Task inputs:
┌──

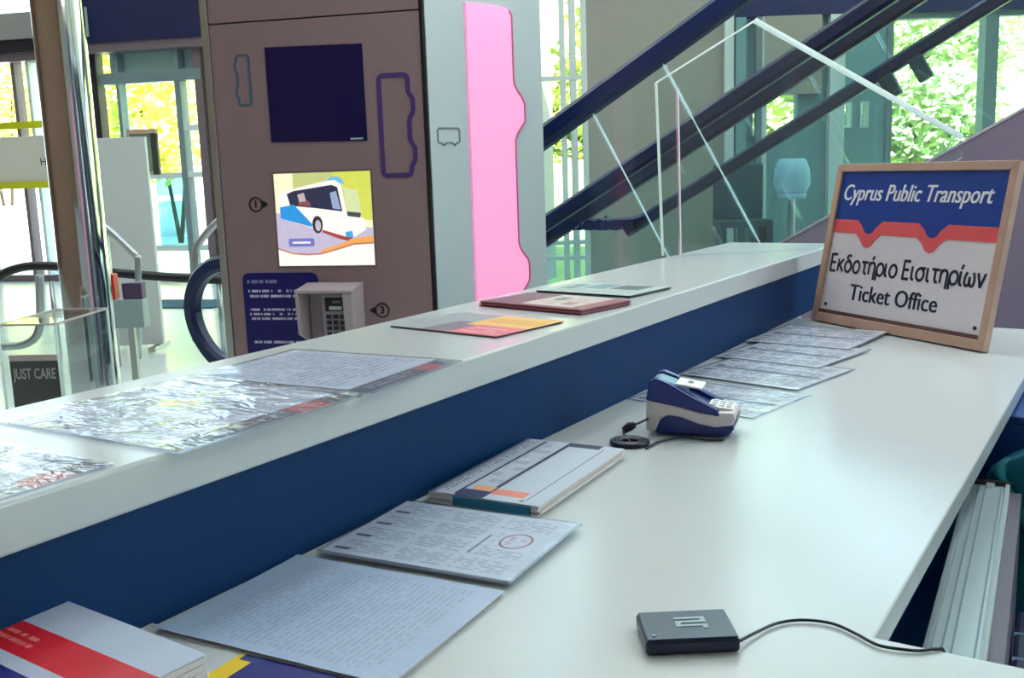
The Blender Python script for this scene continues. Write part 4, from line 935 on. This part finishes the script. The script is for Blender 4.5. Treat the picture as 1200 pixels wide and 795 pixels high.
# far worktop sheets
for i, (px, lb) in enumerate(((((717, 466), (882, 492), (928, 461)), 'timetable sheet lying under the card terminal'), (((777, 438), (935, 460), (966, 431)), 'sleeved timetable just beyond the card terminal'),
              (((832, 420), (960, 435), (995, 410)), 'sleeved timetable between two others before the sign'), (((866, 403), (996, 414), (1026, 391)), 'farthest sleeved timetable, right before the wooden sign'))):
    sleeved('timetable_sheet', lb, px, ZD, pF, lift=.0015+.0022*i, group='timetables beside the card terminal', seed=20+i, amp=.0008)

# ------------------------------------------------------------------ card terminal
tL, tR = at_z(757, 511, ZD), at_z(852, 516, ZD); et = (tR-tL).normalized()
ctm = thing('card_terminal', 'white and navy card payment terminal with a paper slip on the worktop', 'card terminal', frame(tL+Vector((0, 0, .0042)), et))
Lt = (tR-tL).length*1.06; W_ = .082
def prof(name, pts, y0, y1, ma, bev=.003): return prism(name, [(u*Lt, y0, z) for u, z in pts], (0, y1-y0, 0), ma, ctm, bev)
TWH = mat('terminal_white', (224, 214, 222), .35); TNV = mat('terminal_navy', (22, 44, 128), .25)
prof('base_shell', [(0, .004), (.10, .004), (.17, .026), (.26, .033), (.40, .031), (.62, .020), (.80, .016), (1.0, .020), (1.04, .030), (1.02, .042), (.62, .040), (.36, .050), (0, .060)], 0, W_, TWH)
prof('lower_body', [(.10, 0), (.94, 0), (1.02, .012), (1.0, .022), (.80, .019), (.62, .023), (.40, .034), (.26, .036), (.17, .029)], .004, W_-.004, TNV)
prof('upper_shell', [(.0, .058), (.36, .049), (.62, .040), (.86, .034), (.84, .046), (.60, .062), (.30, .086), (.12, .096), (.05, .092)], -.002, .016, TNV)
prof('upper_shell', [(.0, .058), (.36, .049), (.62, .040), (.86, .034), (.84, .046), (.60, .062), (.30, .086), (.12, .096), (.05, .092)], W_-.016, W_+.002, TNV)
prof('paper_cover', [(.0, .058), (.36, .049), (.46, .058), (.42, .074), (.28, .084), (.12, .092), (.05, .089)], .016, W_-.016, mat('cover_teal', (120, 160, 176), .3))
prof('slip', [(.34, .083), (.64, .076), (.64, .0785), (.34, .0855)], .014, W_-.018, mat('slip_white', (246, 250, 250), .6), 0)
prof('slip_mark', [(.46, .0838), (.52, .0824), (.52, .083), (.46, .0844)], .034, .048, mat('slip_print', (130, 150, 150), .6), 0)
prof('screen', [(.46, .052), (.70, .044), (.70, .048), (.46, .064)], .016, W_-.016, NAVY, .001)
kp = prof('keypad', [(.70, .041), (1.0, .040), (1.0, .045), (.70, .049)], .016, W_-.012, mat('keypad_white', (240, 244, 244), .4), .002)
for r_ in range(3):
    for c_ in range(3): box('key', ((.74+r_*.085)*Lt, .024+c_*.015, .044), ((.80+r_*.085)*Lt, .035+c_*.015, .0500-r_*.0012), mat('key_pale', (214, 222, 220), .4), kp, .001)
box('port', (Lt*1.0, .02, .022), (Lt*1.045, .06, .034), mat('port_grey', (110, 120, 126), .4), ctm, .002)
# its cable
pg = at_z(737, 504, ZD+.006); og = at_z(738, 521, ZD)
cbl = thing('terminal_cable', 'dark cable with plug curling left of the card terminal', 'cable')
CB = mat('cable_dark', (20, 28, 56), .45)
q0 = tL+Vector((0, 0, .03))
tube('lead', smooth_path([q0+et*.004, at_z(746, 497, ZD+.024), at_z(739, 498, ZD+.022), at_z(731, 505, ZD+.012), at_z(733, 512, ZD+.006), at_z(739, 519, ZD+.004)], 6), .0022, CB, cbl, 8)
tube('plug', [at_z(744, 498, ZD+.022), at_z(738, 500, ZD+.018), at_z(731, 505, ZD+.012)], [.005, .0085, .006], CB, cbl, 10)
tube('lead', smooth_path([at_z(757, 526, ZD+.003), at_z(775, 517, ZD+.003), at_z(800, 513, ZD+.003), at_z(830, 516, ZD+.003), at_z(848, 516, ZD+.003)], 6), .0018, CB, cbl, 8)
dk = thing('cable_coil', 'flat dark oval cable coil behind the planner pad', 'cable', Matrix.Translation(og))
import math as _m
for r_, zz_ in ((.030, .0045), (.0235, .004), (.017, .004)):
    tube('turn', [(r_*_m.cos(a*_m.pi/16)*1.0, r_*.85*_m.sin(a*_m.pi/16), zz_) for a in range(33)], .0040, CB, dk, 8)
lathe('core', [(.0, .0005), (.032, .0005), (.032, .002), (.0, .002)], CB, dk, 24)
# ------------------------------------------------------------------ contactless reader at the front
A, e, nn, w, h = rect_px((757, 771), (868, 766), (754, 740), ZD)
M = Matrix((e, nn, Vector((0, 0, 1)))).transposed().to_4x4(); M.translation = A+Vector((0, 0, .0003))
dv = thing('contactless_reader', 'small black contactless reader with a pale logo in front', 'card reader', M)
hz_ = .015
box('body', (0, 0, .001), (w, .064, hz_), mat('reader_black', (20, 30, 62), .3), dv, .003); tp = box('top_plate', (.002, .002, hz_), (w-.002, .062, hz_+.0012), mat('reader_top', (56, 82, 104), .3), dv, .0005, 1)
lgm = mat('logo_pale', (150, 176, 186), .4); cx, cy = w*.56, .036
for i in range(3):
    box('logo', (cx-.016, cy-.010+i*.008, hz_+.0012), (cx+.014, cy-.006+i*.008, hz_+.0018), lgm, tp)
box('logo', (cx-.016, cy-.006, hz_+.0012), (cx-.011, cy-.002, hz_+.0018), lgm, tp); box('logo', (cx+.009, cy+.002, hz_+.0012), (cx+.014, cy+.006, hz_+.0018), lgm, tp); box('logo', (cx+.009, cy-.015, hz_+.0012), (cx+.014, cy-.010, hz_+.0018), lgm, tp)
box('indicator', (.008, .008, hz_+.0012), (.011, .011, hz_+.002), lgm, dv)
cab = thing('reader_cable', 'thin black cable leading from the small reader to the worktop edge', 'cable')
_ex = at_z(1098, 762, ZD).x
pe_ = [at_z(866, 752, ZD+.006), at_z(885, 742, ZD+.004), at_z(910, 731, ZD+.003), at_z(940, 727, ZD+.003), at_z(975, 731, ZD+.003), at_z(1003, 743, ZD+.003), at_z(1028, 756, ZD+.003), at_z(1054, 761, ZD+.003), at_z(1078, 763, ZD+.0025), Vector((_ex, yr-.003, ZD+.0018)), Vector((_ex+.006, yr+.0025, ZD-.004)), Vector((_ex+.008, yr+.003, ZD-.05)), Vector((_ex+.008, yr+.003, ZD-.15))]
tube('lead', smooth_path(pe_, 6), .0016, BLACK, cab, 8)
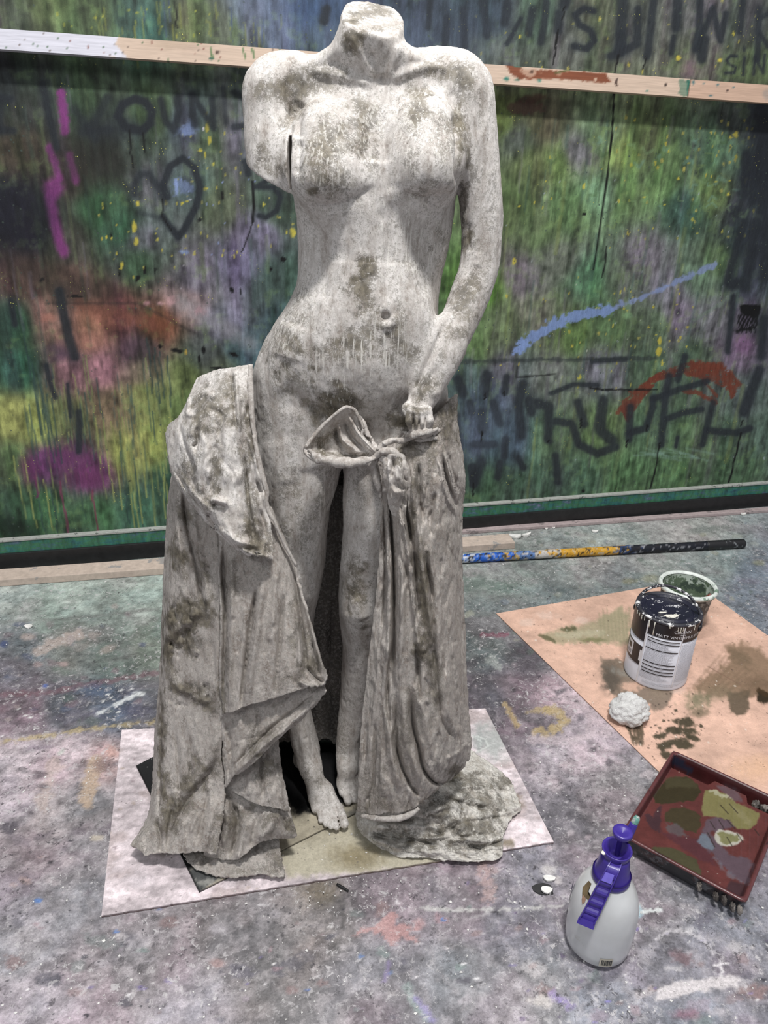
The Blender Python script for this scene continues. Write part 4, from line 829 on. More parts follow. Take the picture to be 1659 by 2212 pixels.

└──

Print each line of the material above exactly, with the pictures removed from your copy.

Result of this task:
The Blender Python script for this scene continues. Write part 4, from line 935 on. This part finishes the script. The script is for Blender 4.5. Treat the picture as 1200 pixels wide and 795 pixels high.
# far worktop sheets
for i, (px, lb) in enumerate(((((717, 466), (882, 492), (928, 461)), 'timetable sheet lying under the card terminal'), (((777, 438), (935, 460), (966, 431)), 'sleeved timetable just beyond the card terminal'),
              (((832, 420), (960, 435), (995, 410)), 'sleeved timetable between two others before the sign'), (((866, 403), (996, 414), (1026, 391)), 'farthest sleeved timetable, right before the wooden sign'))):
    sleeved('timetable_sheet', lb, px, ZD, pF, lift=.0015+.0022*i, group='timetables beside the card terminal', seed=20+i, amp=.0008)

# ------------------------------------------------------------------ card terminal
tL, tR = at_z(757, 511, ZD), at_z(852, 516, ZD); et = (tR-tL).normalized()
ctm = thing('card_terminal', 'white and navy card payment terminal with a paper slip on the worktop', 'card terminal', frame(tL+Vector((0, 0, .0042)), et))
Lt = (tR-tL).length*1.06; W_ = .082
def prof(name, pts, y0, y1, ma, bev=.003): return prism(name, [(u*Lt, y0, z) for u, z in pts], (0, y1-y0, 0), ma, ctm, bev)
TWH = mat('terminal_white', (224, 214, 222), .35); TNV = mat('terminal_navy', (22, 44, 128), .25)
prof('base_shell', [(0, .004), (.10, .004), (.17, .026), (.26, .033), (.40, .031), (.62, .020), (.80, .016), (1.0, .020), (1.04, .030), (1.02, .042), (.62, .040), (.36, .050), (0, .060)], 0, W_, TWH)
prof('lower_body', [(.10, 0), (.94, 0), (1.02, .012), (1.0, .022), (.80, .019), (.62, .023), (.40, .034), (.26, .036), (.17, .029)], .004, W_-.004, TNV)
prof('upper_shell', [(.0, .058), (.36, .049), (.62, .040), (.86, .034), (.84, .046), (.60, .062), (.30, .086), (.12, .096), (.05, .092)], -.002, .016, TNV)
prof('upper_shell', [(.0, .058), (.36, .049), (.62, .040), (.86, .034), (.84, .046), (.60, .062), (.30, .086), (.12, .096), (.05, .092)], W_-.016, W_+.002, TNV)
prof('paper_cover', [(.0, .058), (.36, .049), (.46, .058), (.42, .074), (.28, .084), (.12, .092), (.05, .089)], .016, W_-.016, mat('cover_teal', (120, 160, 176), .3))
prof('slip', [(.34, .083), (.64, .076), (.64, .0785), (.34, .0855)], .014, W_-.018, mat('slip_white', (246, 250, 250), .6), 0)
prof('slip_mark', [(.46, .0838), (.52, .0824), (.52, .083), (.46, .0844)], .034, .048, mat('slip_print', (130, 150, 150), .6), 0)
prof('screen', [(.46, .052), (.70, .044), (.70, .048), (.46, .064)], .016, W_-.016, NAVY, .001)
kp = prof('keypad', [(.70, .041), (1.0, .040), (1.0, .045), (.70, .049)], .016, W_-.012, mat('keypad_white', (240, 244, 244), .4), .002)
for r_ in range(3):
    for c_ in range(3): box('key', ((.74+r_*.085)*Lt, .024+c_*.015, .044), ((.80+r_*.085)*Lt, .035+c_*.015, .0500-r_*.0012), mat('key_pale', (214, 222, 220), .4), kp, .001)
box('port', (Lt*1.0, .02, .022), (Lt*1.045, .06, .034), mat('port_grey', (110, 120, 126), .4), ctm, .002)
# its cable
pg = at_z(737, 504, ZD+.006); og = at_z(738, 521, ZD)
cbl = thing('terminal_cable', 'dark cable with plug curling left of the card terminal', 'cable')
CB = mat('cable_dark', (20, 28, 56), .45)
q0 = tL+Vector((0, 0, .03))
tube('lead', smooth_path([q0+et*.004, at_z(746, 497, ZD+.024), at_z(739, 498, ZD+.022), at_z(731, 505, ZD+.012), at_z(733, 512, ZD+.006), at_z(739, 519, ZD+.004)], 6), .0022, CB, cbl, 8)
tube('plug', [at_z(744, 498, ZD+.022), at_z(738, 500, ZD+.018), at_z(731, 505, ZD+.012)], [.005, .0085, .006], CB, cbl, 10)
tube('lead', smooth_path([at_z(757, 526, ZD+.003), at_z(775, 517, ZD+.003), at_z(800, 513, ZD+.003), at_z(830, 516, ZD+.003), at_z(848, 516, ZD+.003)], 6), .0018, CB, cbl, 8)
dk = thing('cable_coil', 'flat dark oval cable coil behind the planner pad', 'cable', Matrix.Translation(og))
import math as _m
for r_, zz_ in ((.030, .0045), (.0235, .004), (.017, .004)):
    tube('turn', [(r_*_m.cos(a*_m.pi/16)*1.0, r_*.85*_m.sin(a*_m.pi/16), zz_) for a in range(33)], .0040, CB, dk, 8)
lathe('core', [(.0, .0005), (.032, .0005), (.032, .002), (.0, .002)], CB, dk, 24)
# ------------------------------------------------------------------ contactless reader at the front
A, e, nn, w, h = rect_px((757, 771), (868, 766), (754, 740), ZD)
M = Matrix((e, nn, Vector((0, 0, 1)))).transposed().to_4x4(); M.translation = A+Vector((0, 0, .0003))
dv = thing('contactless_reader', 'small black contactless reader with a pale logo in front', 'card reader', M)
hz_ = .015
box('body', (0, 0, .001), (w, .064, hz_), mat('reader_black', (20, 30, 62), .3), dv, .003); tp = box('top_plate', (.002, .002, hz_), (w-.002, .062, hz_+.0012), mat('reader_top', (56, 82, 104), .3), dv, .0005, 1)
lgm = mat('logo_pale', (150, 176, 186), .4); cx, cy = w*.56, .036
for i in range(3):
    box('logo', (cx-.016, cy-.010+i*.008, hz_+.0012), (cx+.014, cy-.006+i*.008, hz_+.0018), lgm, tp)
box('logo', (cx-.016, cy-.006, hz_+.0012), (cx-.011, cy-.002, hz_+.0018), lgm, tp); box('logo', (cx+.009, cy+.002, hz_+.0012), (cx+.014, cy+.006, hz_+.0018), lgm, tp); box('logo', (cx+.009, cy-.015, hz_+.0012), (cx+.014, cy-.010, hz_+.0018), lgm, tp)
box('indicator', (.008, .008, hz_+.0012), (.011, .011, hz_+.002), lgm, dv)
cab = thing('reader_cable', 'thin black cable leading from the small reader to the worktop edge', 'cable')
_ex = at_z(1098, 762, ZD).x
pe_ = [at_z(866, 752, ZD+.006), at_z(885, 742, ZD+.004), at_z(910, 731, ZD+.003), at_z(940, 727, ZD+.003), at_z(975, 731, ZD+.003), at_z(1003, 743, ZD+.003), at_z(1028, 756, ZD+.003), at_z(1054, 761, ZD+.003), at_z(1078, 763, ZD+.0025), Vector((_ex, yr-.003, ZD+.0018)), Vector((_ex+.006, yr+.0025, ZD-.004)), Vector((_ex+.008, yr+.003, ZD-.05)), Vector((_ex+.008, yr+.003, ZD-.15))]
tube('lead', smooth_path(pe_, 6), .0016, BLACK, cab, 8)
The Blender Python script for this scene continues. Write part 4, from line 829 on. More parts follow. Take the picture to be 1659 by 2212 pixels.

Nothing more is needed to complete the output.